◆ **What you are asked to do**
Read the data and repeat it in full, exactly.

# start of Raw data

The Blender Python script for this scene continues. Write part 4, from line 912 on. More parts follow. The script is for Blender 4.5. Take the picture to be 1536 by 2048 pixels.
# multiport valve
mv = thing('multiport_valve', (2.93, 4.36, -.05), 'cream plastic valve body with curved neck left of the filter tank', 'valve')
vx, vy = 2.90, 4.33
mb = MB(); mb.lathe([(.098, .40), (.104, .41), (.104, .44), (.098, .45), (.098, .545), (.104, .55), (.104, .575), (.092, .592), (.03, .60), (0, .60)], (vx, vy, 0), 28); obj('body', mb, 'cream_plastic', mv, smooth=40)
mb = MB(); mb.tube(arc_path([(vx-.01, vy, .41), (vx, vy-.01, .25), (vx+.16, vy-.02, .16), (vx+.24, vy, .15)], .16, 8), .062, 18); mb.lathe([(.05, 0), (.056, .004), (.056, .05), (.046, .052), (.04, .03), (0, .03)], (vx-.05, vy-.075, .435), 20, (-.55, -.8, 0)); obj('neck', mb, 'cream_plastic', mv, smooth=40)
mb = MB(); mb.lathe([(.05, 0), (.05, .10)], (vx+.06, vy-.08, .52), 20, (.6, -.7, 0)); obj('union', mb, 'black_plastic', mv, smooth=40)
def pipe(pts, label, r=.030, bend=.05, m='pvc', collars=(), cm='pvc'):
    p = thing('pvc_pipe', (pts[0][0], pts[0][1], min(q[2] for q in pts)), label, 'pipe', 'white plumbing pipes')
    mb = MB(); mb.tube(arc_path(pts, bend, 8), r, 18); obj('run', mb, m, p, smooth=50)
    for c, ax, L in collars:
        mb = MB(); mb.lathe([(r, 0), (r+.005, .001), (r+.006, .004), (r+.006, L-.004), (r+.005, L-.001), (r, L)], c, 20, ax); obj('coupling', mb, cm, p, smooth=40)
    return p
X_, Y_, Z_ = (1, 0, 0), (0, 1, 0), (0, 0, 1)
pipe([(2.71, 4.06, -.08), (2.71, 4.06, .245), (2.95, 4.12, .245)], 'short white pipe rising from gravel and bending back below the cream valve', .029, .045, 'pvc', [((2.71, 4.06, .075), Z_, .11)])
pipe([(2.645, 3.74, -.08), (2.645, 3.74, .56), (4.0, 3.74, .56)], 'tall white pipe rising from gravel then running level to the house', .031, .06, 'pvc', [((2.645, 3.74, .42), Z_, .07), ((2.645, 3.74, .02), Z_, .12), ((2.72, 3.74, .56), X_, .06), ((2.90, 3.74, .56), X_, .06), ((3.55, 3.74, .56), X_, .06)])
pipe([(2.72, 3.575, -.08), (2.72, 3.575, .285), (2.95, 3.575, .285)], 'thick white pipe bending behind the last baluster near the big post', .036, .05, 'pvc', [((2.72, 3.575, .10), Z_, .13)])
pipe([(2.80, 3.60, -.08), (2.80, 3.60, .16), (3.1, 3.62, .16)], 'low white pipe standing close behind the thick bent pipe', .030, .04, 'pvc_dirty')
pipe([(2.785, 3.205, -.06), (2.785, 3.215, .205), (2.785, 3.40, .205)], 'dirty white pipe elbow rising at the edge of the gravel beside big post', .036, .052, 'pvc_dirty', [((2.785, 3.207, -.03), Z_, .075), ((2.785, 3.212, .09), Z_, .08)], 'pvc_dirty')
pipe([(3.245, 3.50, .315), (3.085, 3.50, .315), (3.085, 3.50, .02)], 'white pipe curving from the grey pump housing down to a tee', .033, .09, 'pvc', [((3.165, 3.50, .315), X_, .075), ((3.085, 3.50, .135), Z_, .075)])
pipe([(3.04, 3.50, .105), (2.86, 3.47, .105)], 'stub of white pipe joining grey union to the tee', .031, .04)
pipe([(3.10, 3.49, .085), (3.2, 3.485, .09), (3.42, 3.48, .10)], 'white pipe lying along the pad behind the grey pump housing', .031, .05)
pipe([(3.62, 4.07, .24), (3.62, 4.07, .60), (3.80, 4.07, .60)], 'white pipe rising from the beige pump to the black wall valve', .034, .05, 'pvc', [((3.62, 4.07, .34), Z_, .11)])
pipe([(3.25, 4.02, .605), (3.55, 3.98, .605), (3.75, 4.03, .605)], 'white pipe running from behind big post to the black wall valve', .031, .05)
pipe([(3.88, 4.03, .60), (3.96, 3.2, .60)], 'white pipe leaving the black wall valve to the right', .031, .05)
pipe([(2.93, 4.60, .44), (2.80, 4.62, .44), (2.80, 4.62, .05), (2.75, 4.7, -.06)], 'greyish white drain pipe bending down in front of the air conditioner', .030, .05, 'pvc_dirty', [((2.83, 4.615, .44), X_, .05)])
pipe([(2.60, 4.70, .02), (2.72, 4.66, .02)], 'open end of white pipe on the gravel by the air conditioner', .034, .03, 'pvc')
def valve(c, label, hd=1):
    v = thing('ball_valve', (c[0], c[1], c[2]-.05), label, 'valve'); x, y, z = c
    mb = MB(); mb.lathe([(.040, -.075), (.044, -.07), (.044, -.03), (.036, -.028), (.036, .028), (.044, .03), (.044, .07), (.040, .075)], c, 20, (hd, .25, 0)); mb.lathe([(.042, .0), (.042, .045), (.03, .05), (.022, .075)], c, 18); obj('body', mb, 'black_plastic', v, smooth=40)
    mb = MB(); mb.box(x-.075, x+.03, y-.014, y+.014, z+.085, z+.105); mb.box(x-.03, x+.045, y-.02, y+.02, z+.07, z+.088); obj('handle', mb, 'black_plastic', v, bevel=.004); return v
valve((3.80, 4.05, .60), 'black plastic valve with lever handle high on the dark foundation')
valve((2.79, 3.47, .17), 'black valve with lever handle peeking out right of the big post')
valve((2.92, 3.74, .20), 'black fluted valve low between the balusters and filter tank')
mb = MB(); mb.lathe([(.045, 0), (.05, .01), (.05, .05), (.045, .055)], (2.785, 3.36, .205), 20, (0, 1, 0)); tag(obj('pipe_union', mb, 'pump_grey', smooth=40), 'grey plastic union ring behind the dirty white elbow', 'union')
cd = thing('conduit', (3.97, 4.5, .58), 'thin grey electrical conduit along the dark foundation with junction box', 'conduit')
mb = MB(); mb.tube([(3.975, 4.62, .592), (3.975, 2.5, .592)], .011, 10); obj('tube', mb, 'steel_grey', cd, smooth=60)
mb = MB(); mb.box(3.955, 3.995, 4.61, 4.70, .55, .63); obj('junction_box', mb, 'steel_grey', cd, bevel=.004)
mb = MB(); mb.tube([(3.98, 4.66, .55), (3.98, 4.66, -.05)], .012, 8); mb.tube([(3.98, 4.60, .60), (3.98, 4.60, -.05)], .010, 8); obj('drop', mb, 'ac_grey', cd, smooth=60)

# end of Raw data

◆ **Answer in full**
The Blender Python script for this scene continues. Write part 4, from line 912 on. More parts follow. The script is for Blender 4.5. Take the picture to be 1536 by 2048 pixels.
# multiport valve
mv = thing('multiport_valve', (2.93, 4.36, -.05), 'cream plastic valve body with curved neck left of the filter tank', 'valve')
vx, vy = 2.90, 4.33
mb = MB(); mb.lathe([(.098, .40), (.104, .41), (.104, .44), (.098, .45), (.098, .545), (.104, .55), (.104, .575), (.092, .592), (.03, .60), (0, .60)], (vx, vy, 0), 28); obj('body', mb, 'cream_plastic', mv, smooth=40)
mb = MB(); mb.tube(arc_path([(vx-.01, vy, .41), (vx, vy-.01, .25), (vx+.16, vy-.02, .16), (vx+.24, vy, .15)], .16, 8), .062, 18); mb.lathe([(.05, 0), (.056, .004), (.056, .05), (.046, .052), (.04, .03), (0, .03)], (vx-.05, vy-.075, .435), 20, (-.55, -.8, 0)); obj('neck', mb, 'cream_plastic', mv, smooth=40)
mb = MB(); mb.lathe([(.05, 0), (.05, .10)], (vx+.06, vy-.08, .52), 20, (.6, -.7, 0)); obj('union', mb, 'black_plastic', mv, smooth=40)
def pipe(pts, label, r=.030, bend=.05, m='pvc', collars=(), cm='pvc'):
    p = thing('pvc_pipe', (pts[0][0], pts[0][1], min(q[2] for q in pts)), label, 'pipe', 'white plumbing pipes')
    mb = MB(); mb.tube(arc_path(pts, bend, 8), r, 18); obj('run', mb, m, p, smooth=50)
    for c, ax, L in collars:
        mb = MB(); mb.lathe([(r, 0), (r+.005, .001), (r+.006, .004), (r+.006, L-.004), (r+.005, L-.001), (r, L)], c, 20, ax); obj('coupling', mb, cm, p, smooth=40)
    return p
X_, Y_, Z_ = (1, 0, 0), (0, 1, 0), (0, 0, 1)
pipe([(2.71, 4.06, -.08), (2.71, 4.06, .245), (2.95, 4.12, .245)], 'short white pipe rising from gravel and bending back below the cream valve', .029, .045, 'pvc', [((2.71, 4.06, .075), Z_, .11)])
pipe([(2.645, 3.74, -.08), (2.645, 3.74, .56), (4.0, 3.74, .56)], 'tall white pipe rising from gravel then running level to the house', .031, .06, 'pvc', [((2.645, 3.74, .42), Z_, .07), ((2.645, 3.74, .02), Z_, .12), ((2.72, 3.74, .56), X_, .06), ((2.90, 3.74, .56), X_, .06), ((3.55, 3.74, .56), X_, .06)])
pipe([(2.72, 3.575, -.08), (2.72, 3.575, .285), (2.95, 3.575, .285)], 'thick white pipe bending behind the last baluster near the big post', .036, .05, 'pvc', [((2.72, 3.575, .10), Z_, .13)])
pipe([(2.80, 3.60, -.08), (2.80, 3.60, .16), (3.1, 3.62, .16)], 'low white pipe standing close behind the thick bent pipe', .030, .04, 'pvc_dirty')
pipe([(2.785, 3.205, -.06), (2.785, 3.215, .205), (2.785, 3.40, .205)], 'dirty white pipe elbow rising at the edge of the gravel beside big post', .036, .052, 'pvc_dirty', [((2.785, 3.207, -.03), Z_, .075), ((2.785, 3.212, .09), Z_, .08)], 'pvc_dirty')
pipe([(3.245, 3.50, .315), (3.085, 3.50, .315), (3.085, 3.50, .02)], 'white pipe curving from the grey pump housing down to a tee', .033, .09, 'pvc', [((3.165, 3.50, .315), X_, .075), ((3.085, 3.50, .135), Z_, .075)])
pipe([(3.04, 3.50, .105), (2.86, 3.47, .105)], 'stub of white pipe joining grey union to the tee', .031, .04)
pipe([(3.10, 3.49, .085), (3.2, 3.485, .09), (3.42, 3.48, .10)], 'white pipe lying along the pad behind the grey pump housing', .031, .05)
pipe([(3.62, 4.07, .24), (3.62, 4.07, .60), (3.80, 4.07, .60)], 'white pipe rising from the beige pump to the black wall valve', .034, .05, 'pvc', [((3.62, 4.07, .34), Z_, .11)])
pipe([(3.25, 4.02, .605), (3.55, 3.98, .605), (3.75, 4.03, .605)], 'white pipe running from behind big post to the black wall valve', .031, .05)
pipe([(3.88, 4.03, .60), (3.96, 3.2, .60)], 'white pipe leaving the black wall valve to the right', .031, .05)
pipe([(2.93, 4.60, .44), (2.80, 4.62, .44), (2.80, 4.62, .05), (2.75, 4.7, -.06)], 'greyish white drain pipe bending down in front of the air conditioner', .030, .05, 'pvc_dirty', [((2.83, 4.615, .44), X_, .05)])
pipe([(2.60, 4.70, .02), (2.72, 4.66, .02)], 'open end of white pipe on the gravel by the air conditioner', .034, .03, 'pvc')
def valve(c, label, hd=1):
    v = thing('ball_valve', (c[0], c[1], c[2]-.05), label, 'valve'); x, y, z = c
    mb = MB(); mb.lathe([(.040, -.075), (.044, -.07), (.044, -.03), (.036, -.028), (.036, .028), (.044, .03), (.044, .07), (.040, .075)], c, 20, (hd, .25, 0)); mb.lathe([(.042, .0), (.042, .045), (.03, .05), (.022, .075)], c, 18); obj('body', mb, 'black_plastic', v, smooth=40)
    mb = MB(); mb.box(x-.075, x+.03, y-.014, y+.014, z+.085, z+.105); mb.box(x-.03, x+.045, y-.02, y+.02, z+.07, z+.088); obj('handle', mb, 'black_plastic', v, bevel=.004); return v
valve((3.80, 4.05, .60), 'black plastic valve with lever handle high on the dark foundation')
valve((2.79, 3.47, .17), 'black valve with lever handle peeking out right of the big post')
valve((2.92, 3.74, .20), 'black fluted valve low between the balusters and filter tank')
mb = MB(); mb.lathe([(.045, 0), (.05, .01), (.05, .05), (.045, .055)], (2.785, 3.36, .205), 20, (0, 1, 0)); tag(obj('pipe_union', mb, 'pump_grey', smooth=40), 'grey plastic union ring behind the dirty white elbow', 'union')
cd = thing('conduit', (3.97, 4.5, .58), 'thin grey electrical conduit along the dark foundation with junction box', 'conduit')
mb = MB(); mb.tube([(3.975, 4.62, .592), (3.975, 2.5, .592)], .011, 10); obj('tube', mb, 'steel_grey', cd, smooth=60)
mb = MB(); mb.box(3.955, 3.995, 4.61, 4.70, .55, .63); obj('junction_box', mb, 'steel_grey', cd, bevel=.004)
mb = MB(); mb.tube([(3.98, 4.66, .55), (3.98, 4.66, -.05)], .012, 8); mb.tube([(3.98, 4.60, .60), (3.98, 4.60, -.05)], .010, 8); obj('drop', mb, 'ac_grey', cd, smooth=60)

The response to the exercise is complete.